Universities could better utilise new technologies to enhance and personalise the student experience.

“If I were the universities I’d be looking at these ‘personalised learning platforms’, do some substantive research and work out ones to adopt to improve student outcomes. We don’t need professors or lecturers giving classes of coursework that would be better delivered through those types of platforms. Free the professors to do what they want to do – which is to go off and do research.”

The problem in making profound changes in large organisations such as universities, he says, is resistance to restructure.

“People don’t want to restructure the organisation because people’s power bases are based on how many staff they control and how big their budget is. As soon as you start threatening that, all the shutters go up.

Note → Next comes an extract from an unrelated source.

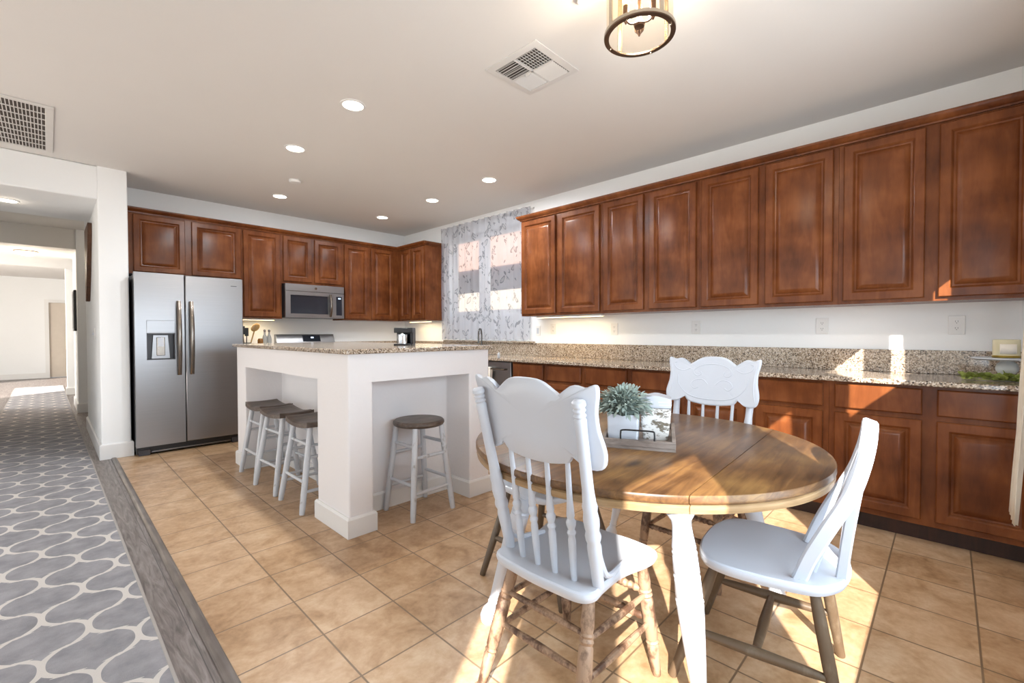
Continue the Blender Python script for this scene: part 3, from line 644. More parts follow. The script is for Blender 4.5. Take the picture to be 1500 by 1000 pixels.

“But in 20 years time there’ll probably only be room for eight campus-based universities.”

 

ATSE and engaging in national debates

Bradlow is enjoying his time in the ATSE leadership and he believes the Academy is increasingly making its presence felt through engaging in national debates around Australia’s future and by promoting practical and innovative measures to promote, for example, industry-university research collaboration.

Among other things, ATSE’s experts have fed their expertise into the Finkel Review into the future security of the national electricity market; promoted the establishment of a Digital Economy Strategy; and have been active in urging reforms to national water policy.

Bradlow believes ATSE’s new three-year strategy plan will be instrumental in helping to focus national attention and research into climate change, advanced automation of the workforce, and on how to develop social cohesion in the wake of the digital revolution.

“I want to see us communicate with the public in a manner which enables engagement with the Academy and its work,” he says.

“I believe that the public has lost confidence in technology and technologists and we have to find a way of recapturing their trust. This a key aspect of the new ATSE strategy plan.”